A poll of 1,200 undergrads at 100 colleges in the United States found that 73% of the students think iPods are “in”. One tenth of all old people know that “in” means “hip”. Half of all old people think “hip” means “the thing I just got replaced”. Drinking beer and stalking Facebook tied for second most “in” thing — scoring affirmative amongst “71%” of the students. Sorry, got a little bit too aggressive with the quotes; I promise it won’t happen again. Given my infatuation with alcohol, I figured this problem needed to be addressed. By problem, I mean the 29% who don’t think beer is the shit.

Please bear with me as I take a diversion into nerdiness (some will wonder whether I really need to divert from anything to approach nerdiness). The article notes, “The margin of error is plus or minus 2.3 percentage points.” I’ve played around with different values, and I can’t figure out what the hell they are referring to as the “margin of error”. (Those quotes were necessary.) The 95% confidence intervals for the two surveys, iPods and beer, are +/-2.5% and +/-2.6%, respectively. Did they just divide one side of the C.I. in half to get the margin of error?

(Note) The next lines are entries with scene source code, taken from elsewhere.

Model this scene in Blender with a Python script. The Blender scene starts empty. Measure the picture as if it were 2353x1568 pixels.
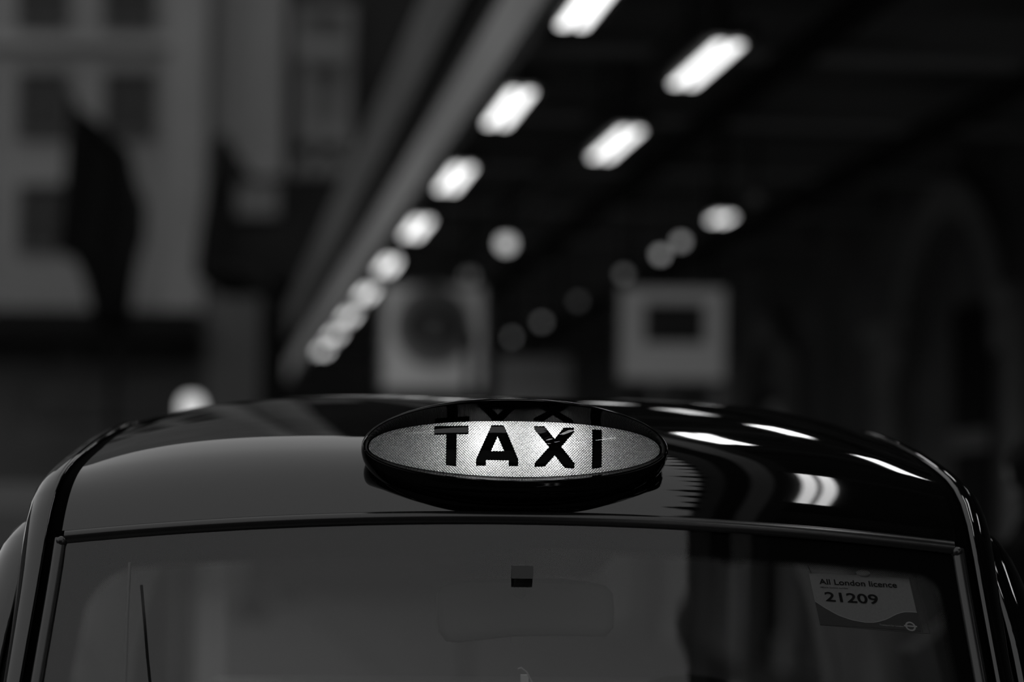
import bpy, bmesh, math, random
from mathutils import Vector, Matrix
random.seed(7)
SC = bpy.context.scene
COL = SC.collection
R = math.radians

# ------------------------------------------------------------------ camera
W_PX, H_PX = 2353.0, 1568.0
LENS = 85.0
F = LENS / 36.0 * W_PX
CAM_Z = 1.62
PITCH = math.atan((1195 - 784) / F)
cd = bpy.data.cameras.new('camera')
cam = bpy.data.objects.new('camera', cd)
COL.objects.link(cam)
cd.lens = LENS; cd.sensor_width = 36.0; cd.sensor_fit = 'HORIZONTAL'
cd.clip_start = 0.05; cd.clip_end = 400
CM = Matrix.Translation((0, 0, CAM_Z)) @ Matrix.Rotation(R(90) + PITCH, 4, 'X') @ Matrix.Rotation(R(0.70), 4, 'Z')
cam.matrix_world = CM
cd.dof.use_dof = True
cd.dof.focus_distance = 3.43
cd.dof.aperture_fstop = 1.9
cd.dof.aperture_blades = 0
SC.camera = cam
CR = CM.to_3x3(); CO = Vector((0, 0, CAM_Z))

def ray(px, py):
    return (CR @ Vector(((px - W_PX / 2) / F, -(py - H_PX / 2) / F, -1.0)))
def P(px, py, Y):
    """the point at distance Y in front of the camera that shows at a pixel of the photograph"""
    d = ray(px, py)
    return CO + d * (Y / d.y)

# ------------------------------------------------------------------ world: overcast dusk sky
SKY = 0.80
w = bpy.data.worlds.new('overcast_sky'); SC.world = w
w.use_nodes = True
w.node_tree.nodes['Background'].inputs[0].default_value = (1, 1, 1, 1)
w.node_tree.nodes['Background'].inputs[1].default_value = SKY
SC.view_settings.view_transform = 'Standard'
SC.view_settings.look = 'None'
SC.view_settings.exposure = 0.0
SC.view_settings.gamma = 1.0
SC.view_settings.use_curve_mapping = False
SC.cycles.use_denoising = True
SC.cycles.max_bounces = 5
SC.cycles.diffuse_bounces = 2
SC.cycles.glossy_bounces = 4
SC.cycles.transmission_bounces = 2
SC.cycles.transparent_max_bounces = 12
SC.cycles.caustics_reflective = False
SC.cycles.caustics_refractive = False
SC.cycles.use_adaptive_sampling = True
SC.cycles.adaptive_threshold = 0.05
SC.cycles.sample_clamp_indirect = 4.0

# ------------------------------------------------------------------ materials
def new_mat(name):
    m = bpy.data.materials.new(name); m.use_nodes = True
    nt = m.node_tree; nt.nodes.clear()
    return m, nt, nt.nodes.new('ShaderNodeOutputMaterial')
def grey(v): return (v, v, v, 1)
def mat(name, v, rough=0.6, ior=1.5, noise=None, metal=0.0, bump=None, spec=0.03, emit=0.0):
    """grey surface; noise=(scale, amount) varies its colour, bump=(scale, strength) its relief"""
    m, nt, out = new_mat(name)
    b = nt.nodes.new('ShaderNodeBsdfPrincipled')
    b.inputs['Base Color'].default_value = grey(v)
    b.inputs['Roughness'].default_value = rough
    b.inputs['IOR'].default_value = ior
    b.inputs['Metallic'].default_value = metal
    b.inputs['Specular IOR Level'].default_value = spec
    if emit:
        b.inputs['Emission Color'].default_value = grey(1)
        b.inputs['Emission Strength'].default_value = emit
    if noise or bump:
        tc = nt.nodes.new('ShaderNodeTexCoord')
    if noise:
        n = nt.nodes.new('ShaderNodeTexNoise'); n.inputs['Scale'].default_value = noise[0]; n.inputs['Detail'].default_value = 5
        nt.links.new(tc.outputs['Object'], n.inputs['Vector'])
        r = nt.nodes.new('ShaderNodeMapRange')
        r.inputs['From Min'].default_value = 0.3; r.inputs['From Max'].default_value = 0.7
        r.inputs['To Min'].default_value = v * (1 - noise[1]); r.inputs['To Max'].default_value = v * (1 + noise[1])
        nt.links.new(n.outputs['Fac'], r.inputs['Value'])
        nt.links.new(r.outputs['Result'], b.inputs['Base Color'])
    if bump:
        n2 = nt.nodes.new('ShaderNodeTexNoise'); n2.inputs['Scale'].default_value = bump[0]; n2.inputs['Detail'].default_value = 3
        nt.links.new(tc.outputs['Object'], n2.inputs['Vector'])
        bp = nt.nodes.new('ShaderNodeBump'); bp.inputs['Strength'].default_value = bump[1]; bp.inputs['Distance'].default_value = 0.01
        nt.links.new(n2.outputs['Fac'], bp.inputs['Height']); nt.links.new(bp.outputs['Normal'], b.inputs['Normal'])
    nt.links.new(b.outputs[0], out.inputs[0])
    return m
def glass(name, ior=1.6, tint=0.8, rough=0.0, dust=0.0):
    """thin sheet of glass: Fresnel mirror over a clear, slightly tinted pane"""
    m, nt, out = new_mat(name)
    t = nt.nodes.new('ShaderNodeBsdfTransparent'); t.inputs[0].default_value = grey(tint)
    g = nt.nodes.new('ShaderNodeBsdfGlossy'); g.inputs['Roughness'].default_value = rough; g.inputs[0].default_value = grey(1)
    f0 = ((ior - 1) / (ior + 1)) ** 2            # Schlick's Fresnel, the same from either side of the sheet
    ge = nt.nodes.new('ShaderNodeNewGeometry')
    dt = nt.nodes.new('ShaderNodeVectorMath'); dt.operation = 'DOT_PRODUCT'
    nt.links.new(ge.outputs['Normal'], dt.inputs[0]); nt.links.new(ge.outputs['Incoming'], dt.inputs[1])
    ab = nt.nodes.new('ShaderNodeMath'); ab.operation = 'ABSOLUTE'; nt.links.new(dt.outputs['Value'], ab.inputs[0])
    om = nt.nodes.new('ShaderNodeMath'); om.operation = 'SUBTRACT'; om.inputs[0].default_value = 1.0; nt.links.new(ab.outputs[0], om.inputs[1])
    pw = nt.nodes.new('ShaderNodeMath'); pw.operation = 'POWER'; pw.inputs[1].default_value = 5.0; nt.links.new(om.outputs[0], pw.inputs[0])
    fr = nt.nodes.new('ShaderNodeMath'); fr.operation = 'MULTIPLY_ADD'; fr.inputs[1].default_value = 1 - f0; fr.inputs[2].default_value = f0; nt.links.new(pw.outputs[0], fr.inputs[0])
    mx = nt.nodes.new('ShaderNodeMixShader')
    nt.links.new(fr.outputs[0], mx.inputs[0]); nt.links.new(t.outputs[0], mx.inputs[1]); nt.links.new(g.outputs[0], mx.inputs[2])
    nt.links.new(mx.outputs[0], out.inputs[0])
    return m
def emitter(name, s):
    m, nt, out = new_mat(name)
    e = nt.nodes.new('ShaderNodeEmission'); e.inputs[0].default_value = grey(1); e.inputs[1].default_value = s
    nt.links.new(e.outputs[0], out.inputs[0])
    return m

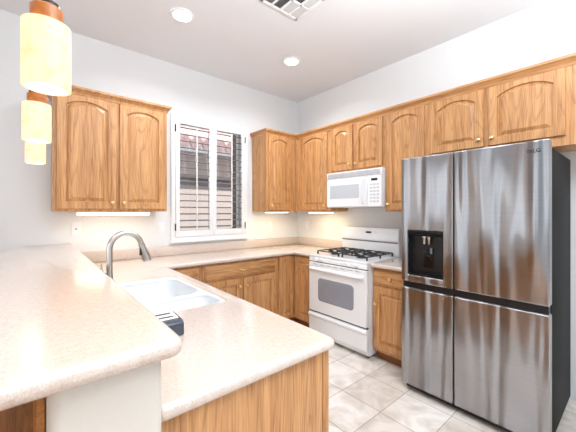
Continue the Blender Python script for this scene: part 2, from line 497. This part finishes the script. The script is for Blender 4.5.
def knob_bm():
    b = new_bm()
    lathe(b, [(0, 0), (.009, 0), (.007, .006), (.006, .012), (.0135, .018), (.016, .023), (.013, .030), (.006, .034), (0, .0345)], 16, Matrix.Rotation(PI/2, 4, 'X'))
    return b

def pull_bm():
    b = new_bm()
    tube(b, [(-.042, 0, 0), (-.04, -.014, 0), (-.03, -.024, -.003), (-.012, -.027, -.008), (.012, -.027, -.008), (.03, -.024, -.003), (.04, -.014, 0), (.042, 0, 0)], [.006, .0055, .005, .006, .006, .005, .0055, .006], 10)
    lathe(b, [(0, 0), (.01, 0), (.008, .004), (0, .005)], 12, Matrix.Translation((-.042, 0, 0)) @ Matrix.Rotation(PI/2, 4, 'X'))
    lathe(b, [(0, 0), (.01, 0), (.008, .004), (0, .005)], 12, Matrix.Translation((.042, 0, 0)) @ Matrix.Rotation(PI/2, 4, 'X'))
    return b

def add_door(root, x, z, w, h, rise, knob, y=-.0005):
    d = obj('door', panel_door(w, h, rise), M['oak_z'], root, (x, y, z), angle=20)
    if knob:
        kx, kz = knob
        obj('knob', knob_bm(), M['brass'], d, (kx, -.02, kz))
    return d

def add_drawer(root, x, z, w, h, handle='pull'):
    b = new_bm()
    box(b, 0, w, -.013, 0, 0, h, .003); prism(b, [(.012, .012), (w-.012, .012), (w-.012, h-.012), (.012, h-.012)], 'y', -.02, -.012, .004)
    d = obj('drawer', b, M['oak_x'], root, (x, -.0005, z))
    if handle == 'pull': obj('handle', pull_bm(), M['brass'], d, (w/2, -.02, h/2+.004))
    if handle == 'knob': obj('knob', knob_bm(), M['brass'], d, (w/2, -.02, h/2))
    return d

UZ, UH = 1.39, 1.0
def upper(label, loc, rz, w, depth, doors, z0=UZ, group='oak wall cabinets'):
    r = thing('wall_cabinet', label, 'cabinet', (loc[0], loc[1], z0), rz, group)
    H = UZ+UH-z0
    b = new_bm(); box(b, 0, w, 0, depth, .0, H)
    obj('body', b, M['oak_z'], r)
    for (x0, x1, zz0, side) in doors:
        dw = x1-x0; dh = 2.355-zz0
        kx = dw-.03 if side == 'R' else .03
        add_door(r, x0, zz0-z0, dw, dh, .05 if dw > .38 else .04, (kx, .055))
    return r

# back wall, left of the window: local x = world x + 2.925
upper('double-door oak wall cabinet between the pendant lamps and the window', (-2.925, -.32), 0, .892, .315,
      [(.022, .444, 1.412, 'R'), (.474, .872, 1.412, 'L')])
# right of the window
upper('narrow oak wall cabinet on the window wall beside the corner', (-.816, -.32), 0, .494, .315, [(.03, .385, 1.412, 'L')])
# right wall, local x = -(y) offsets
upper('single-door oak wall cabinet between corner and microwave on the right wall', (-.32, -.325), -PI/2, .628, .315, [(.10, .575, 1.412, 'R')])
upper('short double-door oak wall cabinet directly above the white microwave', (-.32, -.9545), -PI/2, .7295, .315, [(-.9545+.97, .322, 1.862, 'R'), (.352, .70, 1.862, 'L')], z0=1.842)
upper('tall single-door oak wall cabinet between the microwave and the refrigerator', (-.32, -1.685), -PI/2, .43, .315, [(.018, .402, 1.405, 'L')])
upper('wide double-door oak wall cabinet above the stainless refrigerator', (-.32, -2.116), -PI/2, 1.09, .315, [(.03, .443, 1.90, 'R'), (.474, .922, 1.90, 'L')], z0=1.835)

def crown(path, label):
    prof = [(.0005, 2.3905), (-.0, 2.3905), (.0, 2.36), (.006, 2.36), (.011, 2.378), (.016, 2.382), (.03, 2.402), (.036, 2.406), (.036, 2.424), (.0005, 2.424)]
    prof = [(.0008+max(o, 0), z) for o, z in prof[2:]]
    b = new_bm(); rings = []; P = [Vector(p) for p in path]
    for i, p in enumerate(P):
        nn = []
        if i > 0: d = (P[i]-P[i-1]).normalized(); nn.append(Vector((d.y, -d.x)))
        if i < len(P)-1: d = (P[i+1]-P[i]).normalized(); nn.append(Vector((d.y, -d.x)))
        m = nn[0] if len(nn) == 1 else (nn[0]+nn[1])/(1+nn[0].dot(nn[1]))
        rings.append([b.verts.new((p.x+m.x*o, p.y+m.y*o, z)) for o, z in prof])
    k = len(prof)
    for A, B in zip(rings, rings[1:]):
        for i in range(k):
            j = (i+1) % k; b.faces.new([A[i], A[j], B[j], B[i]])
    b.faces.new(rings[0]); b.faces.new(rings[-1][::-1])
    return tag(obj('crown_molding', b, M['oak_y'], angle=25), label, 'molding', 'oak crown moldings')
crown([(-2.925, -.004), (-2.925, -.32), (-2.033, -.32), (-2.033, -.004)], 'short oak crown molding along the cabinet left of the window')
crown([(-.816, -.004), (-.816, -.32), (-.32, -.32), (-.32, -3.206), (-.004, -3.206)], 'long oak crown molding along the cabinets from the corner to above the refrigerator')

BT = .871
def base_cab(label, loc, rz, w, depth=.58, toe=.09, group='oak base cabinets'):
    r = thing('base_cabinet', label, 'cabinet', loc, rz, group)
    obj('body', one(box, 0, w, 0, depth, toe, BT), M['oak_z'], r)
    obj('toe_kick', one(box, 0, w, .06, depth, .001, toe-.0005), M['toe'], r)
    return r
FY = -.595
r = base_cab('oak base cabinet with one drawer in the inner corner of the peninsula', (-2.155, FY, 0), 0, .345)
add_drawer(r, .03, .70, .30, .15, 'knob'); add_door(r, .03, .11, .30, .57, 0, (.27, .5))
r = base_cab('oak base cabinet with wide drawer over two doors below the window', (-1.809, FY, 0), 0, .94)
add_drawer(r, .045, .70, .865, .15, 'pull'); add_door(r, .045, .11, .41, .575, 0, (.38, .49)); add_door(r, .485, .11, .425, .575, 0, (.03, .49))
# corner base
r = thing('base_cabinet', 'oak corner base cabinet with two narrow doors left of the stove', 'cabinet', (-.868, FY, 0), 0, 'oak base cabinets')
b = new_bm(); prism(b, [(0, 0), (.273, 0), (.273, -.355), (.855, -.355), (.855, .58), (0, .58)], 'z', .09, BT); obj('body', b, M['oak_z'], r)
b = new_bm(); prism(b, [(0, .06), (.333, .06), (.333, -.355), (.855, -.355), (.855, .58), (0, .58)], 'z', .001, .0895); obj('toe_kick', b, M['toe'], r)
add_door(r, .02, .11, .228, .745, 0, None)
d = obj('door', panel_door(.285, .745, 0), M['oak_z'], r, (.2725, -.03, .11), -PI/2, angle=20)
obj('knob', knob_bm(), M['brass'], d, (.255, -.02, .66))
r = base_cab('oak base cabinet with a drawer between the stove and the refrigerator', (-.595, -1.722, 0), -PI/2, .405)
add_drawer(r, .02, .715, .36, .14, 'knob'); add_door(r, .02, .12, .36, .575, 0, (.03, .42))
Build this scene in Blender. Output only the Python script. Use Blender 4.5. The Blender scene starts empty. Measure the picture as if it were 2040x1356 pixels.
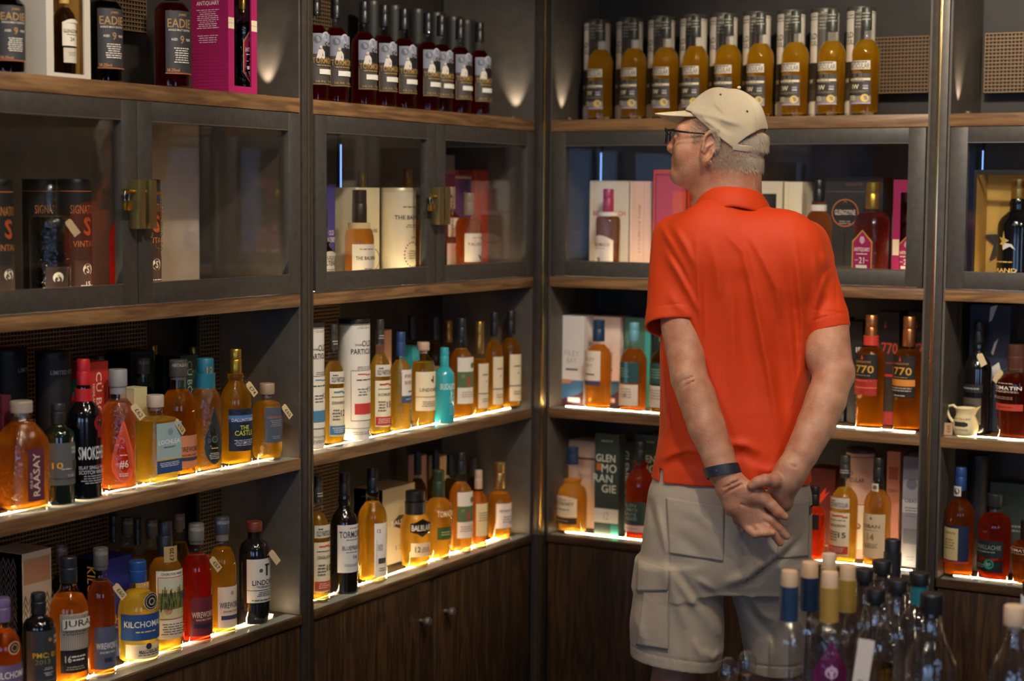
import bpy, bmesh, math, random
import numpy as np
from mathutils import Vector, Matrix
random.seed(7); np.random.seed(7)
SC = bpy.context.scene; COL = SC.collection; PI = math.pi

# ---------------- camera, world, exposure, large lights ----------------
F = 3452.6; YAW, PITCH, ROLL = 0.50611, 0.08231, 0.00808
HC = 1.60
CAM = np.array([2.45, -4.5876, HC])
cf = np.array([-math.sin(YAW)*math.cos(PITCH), math.cos(YAW)*math.cos(PITCH), -math.sin(PITCH)])
_r = np.array([math.cos(YAW), math.sin(YAW), 0.]); _u = np.cross(_r, cf)
cr = math.cos(ROLL)*_r + math.sin(ROLL)*_u
cu = -math.sin(ROLL)*_r + math.cos(ROLL)*_u
cd = bpy.data.cameras.new('camera'); cam = bpy.data.objects.new('camera', cd); COL.objects.link(cam)
cd.sensor_width = 36; cd.lens = F/2040*36; cd.clip_start = .05
M = Matrix(((cr[0], cu[0], -cf[0], CAM[0]), (cr[1], cu[1], -cf[1], CAM[1]), (cr[2], cu[2], -cf[2], CAM[2]), (0, 0, 0, 1)))
cam.matrix_world = M
cd.dof.use_dof = True; cd.dof.focus_distance = 4.0; cd.dof.aperture_fstop = 2.6
SC.camera = cam
SC.view_settings.view_transform = 'Standard'; SC.view_settings.look = 'None'
SC.view_settings.gamma = 1; SC.view_settings.exposure = 0.56
try:
    SC.cycles.transparent_max_bounces = 32
except Exception: pass
w = bpy.data.worlds.new('sky'); SC.world = w; w.use_nodes = True
w.node_tree.nodes['Background'].inputs[0].default_value = (.42, .62, 1, 1)
w.node_tree.nodes['Background'].inputs[1].default_value = 2.6

def lamp(name, kind, loc, energy, color, target=None, **kw):
    l = bpy.data.lights.new(name, kind); l.energy = energy; l.color = color
    for k, v in kw.items(): setattr(l, k, v)
    o = bpy.data.objects.new(name, l); COL.objects.link(o); o.location = loc
    if target is not None:
        o.rotation_euler = (Vector(target)-Vector(loc)).to_track_quat('-Z', 'Y').to_euler()
    return o
WARM = (1, .80, .58)
# ceiling spotlights of the shop
SPOTS = [((1.62, -2.05, 2.72), (.98, -.80, 1.35), 27, 46), ((.55, -2.5, 2.72), (.9, -.75, .9), 20, 50),
         ((1.2, -2.6, 2.72), (0, -2.0, 1.6), 52, 60), ((1.2, -1.4, 2.72), (0, -.75, 1.75), 60, 60),
         ((1.5, -1.5, 2.72), (1.1, 0, 1.85), 95, 52), ((2.6, -1.7, 2.72), (1.7, 0, 1.5), 42, 60),
         ((1.9, -2.4, 2.72), (1.75, -1.75, .7), 50, 50), ((3.3, -3.2, 2.72), (2.5, -1.5, 0), 22, 80), ((.9, -4.2, 2.72), (.3, -4.0, 0), 30, 80)]
for k, (a, b, e, ang) in enumerate(SPOTS):
    lamp('ceiling_spot', 'SPOT', a, e, (1, .86, .68), b, spot_size=math.radians(ang), spot_blend=.6, shadow_soft_size=.035)

# ---------------- helpers: projection ----------------
def zat(x, y, py):
    b = np.array([x, y, 0])-CAM
    q = 678-py
    return (F*(cu@b)-q*(cf@b))/(q*cf[2]-F*cu[2])
def along(base, axis, px):
    b = np.array(base, float)-CAM; a = np.array(axis, float); q = px-1020
    t = (F*(cr@b)-q*(cf@b))/(q*(cf@a)-F*(cr@a))
    return np.array(base, float)+t*a
def depth(p): return (np.array(p, float)-CAM)@cf
def ray(px, py): return cf+cr*(px-1020)/F+cu*(678-py)/F
def atz(px, py, z):
    d = ray(px, py); t = (z-CAM[2])/d[2]; return CAM+t*d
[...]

I also remembered (from intro stats) that many surveys assume that the probability of success is 0.5 (rather than the observed values of 0.73 and 0.71) to maximize the error (making any conclusions highly conservative). If we do that, we get a 95% C.I. of +/-2.8%. Once again, there is no obvious way to get from that C.I. to the reported 2.3% margin of error. Anyone have any clue what the hell the margin of error means? Drop a note in the comments if you’ve got an idea.

It’s important to note that the iPods are not significantly more popular than beer (p=0.8). Thank god. A significant difference would provide irrefutable evidence that college students are absolute tools. Please follow that link. It was the number one Google Image result for the search string beer+ipod.


  1. #1 Josh
    June 9, 2006

    Well, if you calculate a 90% confidence interval for a .5 proportion (N=1200) you end up getting a margin of error of 2.37%.

    I’m as baffled as you are how they got that number. I would have thought that maybe they were adjusting for a stratified and/or clustered sample, but such adjustments should have increased the margin of error, not shrink it (the traditional formula taught in stats classes assume a simple random sample and would underestimate the standard error for non SRSs).

    Thanks for the interesting post, it’s a great example of how people ignore statistical significance to push an interesting story.